▸ **WHAT YOU NEED TO DO**
Copy the data that follows exactly. Include no pictures.

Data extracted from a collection
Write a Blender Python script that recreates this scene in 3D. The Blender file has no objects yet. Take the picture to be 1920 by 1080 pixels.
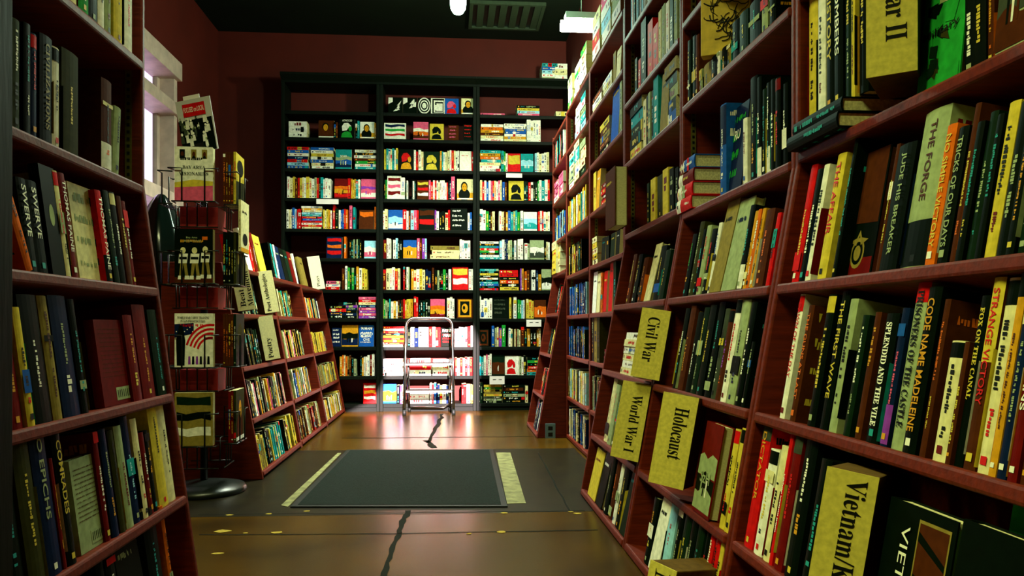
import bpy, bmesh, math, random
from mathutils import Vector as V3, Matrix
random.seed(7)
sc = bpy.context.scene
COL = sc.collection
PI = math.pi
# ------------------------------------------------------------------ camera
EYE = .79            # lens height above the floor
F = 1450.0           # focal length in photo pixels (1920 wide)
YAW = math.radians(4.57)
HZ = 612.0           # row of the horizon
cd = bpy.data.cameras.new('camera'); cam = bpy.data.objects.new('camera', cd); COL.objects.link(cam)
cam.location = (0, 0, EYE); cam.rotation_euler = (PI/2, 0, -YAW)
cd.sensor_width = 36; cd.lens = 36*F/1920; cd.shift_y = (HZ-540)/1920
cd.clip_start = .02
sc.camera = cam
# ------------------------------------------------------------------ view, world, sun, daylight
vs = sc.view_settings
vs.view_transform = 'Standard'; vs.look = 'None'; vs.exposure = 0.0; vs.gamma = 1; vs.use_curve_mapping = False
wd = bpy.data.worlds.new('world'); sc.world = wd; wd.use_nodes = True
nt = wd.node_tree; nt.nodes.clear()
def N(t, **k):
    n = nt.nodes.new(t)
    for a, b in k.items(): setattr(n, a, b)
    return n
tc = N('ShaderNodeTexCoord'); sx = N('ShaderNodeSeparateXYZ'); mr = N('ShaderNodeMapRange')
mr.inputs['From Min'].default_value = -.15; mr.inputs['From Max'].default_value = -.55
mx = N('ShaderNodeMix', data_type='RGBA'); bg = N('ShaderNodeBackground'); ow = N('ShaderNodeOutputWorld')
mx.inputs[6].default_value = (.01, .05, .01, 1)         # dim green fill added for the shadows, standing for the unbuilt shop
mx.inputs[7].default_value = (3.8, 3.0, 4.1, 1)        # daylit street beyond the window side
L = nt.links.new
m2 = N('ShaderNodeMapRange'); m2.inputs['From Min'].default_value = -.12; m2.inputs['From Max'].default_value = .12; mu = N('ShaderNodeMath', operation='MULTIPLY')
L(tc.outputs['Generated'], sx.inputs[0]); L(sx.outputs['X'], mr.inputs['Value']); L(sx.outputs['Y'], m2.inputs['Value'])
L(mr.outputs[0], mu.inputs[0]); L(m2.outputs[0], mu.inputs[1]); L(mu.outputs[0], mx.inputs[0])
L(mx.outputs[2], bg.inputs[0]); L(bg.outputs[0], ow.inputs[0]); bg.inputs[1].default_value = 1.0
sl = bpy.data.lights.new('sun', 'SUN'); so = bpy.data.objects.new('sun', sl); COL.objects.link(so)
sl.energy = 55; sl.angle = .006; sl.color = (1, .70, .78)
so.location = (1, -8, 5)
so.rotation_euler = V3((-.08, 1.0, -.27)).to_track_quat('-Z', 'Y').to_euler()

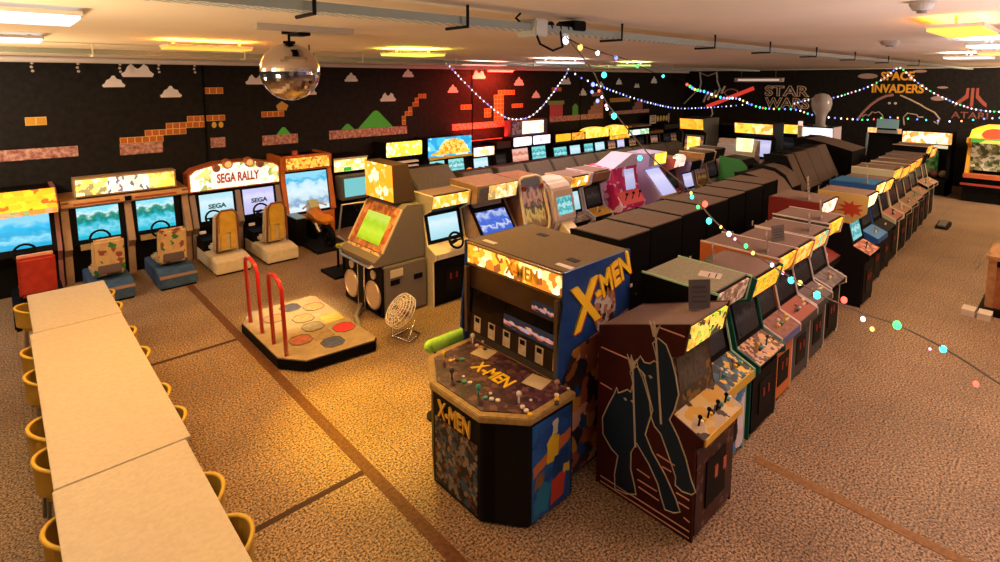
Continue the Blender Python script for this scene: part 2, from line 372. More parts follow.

▸ **THE RESULT**
Write a Blender Python script that recreates this scene in 3D. The Blender file has no objects yet. Take the picture to be 1920 by 1080 pixels.
import bpy, bmesh, math, random
from mathutils import Vector as V3, Matrix
random.seed(7)
sc = bpy.context.scene
COL = sc.collection
PI = math.pi
# ------------------------------------------------------------------ camera
EYE = .79            # lens height above the floor
F = 1450.0           # focal length in photo pixels (1920 wide)
YAW = math.radians(4.57)
HZ = 612.0           # row of the horizon
cd = bpy.data.cameras.new('camera'); cam = bpy.data.objects.new('camera', cd); COL.objects.link(cam)
cam.location = (0, 0, EYE); cam.rotation_euler = (PI/2, 0, -YAW)
cd.sensor_width = 36; cd.lens = 36*F/1920; cd.shift_y = (HZ-540)/1920
cd.clip_start = .02
sc.camera = cam
# ------------------------------------------------------------------ view, world, sun, daylight
vs = sc.view_settings
vs.view_transform = 'Standard'; vs.look = 'None'; vs.exposure = 0.0; vs.gamma = 1; vs.use_curve_mapping = False
wd = bpy.data.worlds.new('world'); sc.world = wd; wd.use_nodes = True
nt = wd.node_tree; nt.nodes.clear()
def N(t, **k):
    n = nt.nodes.new(t)
    for a, b in k.items(): setattr(n, a, b)
    return n
tc = N('ShaderNodeTexCoord'); sx = N('ShaderNodeSeparateXYZ'); mr = N('ShaderNodeMapRange')
mr.inputs['From Min'].default_value = -.15; mr.inputs['From Max'].default_value = -.55
mx = N('ShaderNodeMix', data_type='RGBA'); bg = N('ShaderNodeBackground'); ow = N('ShaderNodeOutputWorld')
mx.inputs[6].default_value = (.01, .05, .01, 1)         # dim green fill added for the shadows, standing for the unbuilt shop
mx.inputs[7].default_value = (3.8, 3.0, 4.1, 1)        # daylit street beyond the window side
L = nt.links.new
m2 = N('ShaderNodeMapRange'); m2.inputs['From Min'].default_value = -.12; m2.inputs['From Max'].default_value = .12; mu = N('ShaderNodeMath', operation='MULTIPLY')
L(tc.outputs['Generated'], sx.inputs[0]); L(sx.outputs['X'], mr.inputs['Value']); L(sx.outputs['Y'], m2.inputs['Value'])
L(mr.outputs[0], mu.inputs[0]); L(m2.outputs[0], mu.inputs[1]); L(mu.outputs[0], mx.inputs[0])
L(mx.outputs[2], bg.inputs[0]); L(bg.outputs[0], ow.inputs[0]); bg.inputs[1].default_value = 1.0
sl = bpy.data.lights.new('sun', 'SUN'); so = bpy.data.objects.new('sun', sl); COL.objects.link(so)
sl.energy = 55; sl.angle = .006; sl.color = (1, .70, .78)
so.location = (1, -8, 5)
so.rotation_euler = V3((-.08, 1.0, -.27)).to_track_quat('-Z', 'Y').to_euler()

Continue the Blender Python script for this scene: part 2, from line 372. More parts follow.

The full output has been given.